Anonymous wrote:Wounded bird trick. Tell him to get rid of her.
Anonymous wrote:She was calling to let your DH know that she was single at the moment and if he wants to rekindle anything, he should speak up right now. She was fishing.
Your DH didn't reach out to her or call her. If you trust your DH, you have zero to worry about it. This does not reflect poorly on him. Let him know that you'd rather he didn't stay in contact with her right now/ It's not like she is a close friend or anything.
Anonymous wrote:Did he also tell you he'd called her and about the photo? If not, he's lying by omission to you, and that's something to worry about. I believe people can be friends with exes. I'm good friends with mine, all completely innocent. However, if this thing with him and his ex feels weird to you, or you feel he's withheld info, trust your gut, and tell him you feel it's not appropriate for him to be in contact with his ex, and out of consideration for you, he should cut that off now.

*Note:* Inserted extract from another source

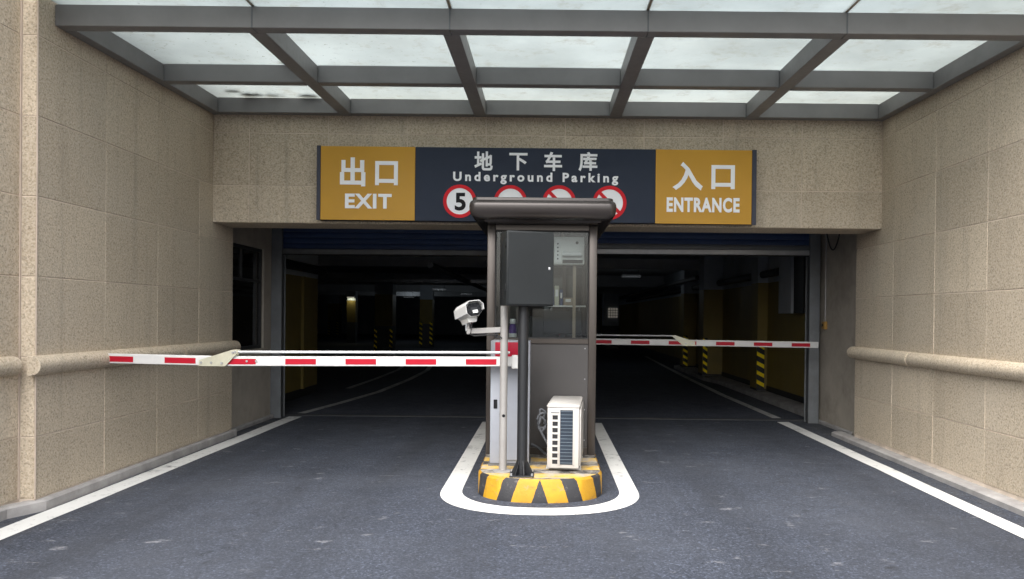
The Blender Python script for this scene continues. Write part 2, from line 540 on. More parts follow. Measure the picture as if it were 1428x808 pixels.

Anonymous wrote:Anonymous wrote:Not a big deal but note that he called her first. Don't let him pit you against her in some sort of imaginary contest for his love. Allegedly you've already won.
No, ex called him.
Anonymous wrote:Even if you weren't in the throes of pregnancies hormonal effects, there is still something off on this.
It is improper for a husband and soon to be father to be talking about such personal matters with an ex. She shouldn't be discussing her dating life with him. She needs to talk to a friend instead.
And he shouldn't be talking to her as well.
The fact that this man isn't willing to talk to you at length while working, yet has no qualms discussing her love life for half an hour bodes pretty bad for him.
It's not that your insecure, damn it. You deserve this man's respect!!
I would let him know that you feel his relationship with her is bordering on inappropriate and that you just don't feel at ease with the status quo. While you cannot dictate who he talks to in his daily life, for the sake of your feelings it would make you feel much better if he stopped communicating with her stat.
Any woman, preggers or not, would not be too happy in your shoes OP. You are not wrong here.
Anonymous wrote:Not a big deal but note that he called her first. Don't let him pit you against her in some sort of imaginary contest for his love. Allegedly you've already won.
Anonymous wrote:I'm really good friends with my ex. It isn't romantic at all. I'm lucky that my husband is understanding because I'm the tyoe of person who only has a few close friends, and he's one of them. If my husband asked me to cut ties, I absolutely would, but personally I think it's better to just let people be friends with who they want, so long as all involved are respectful of your relationship.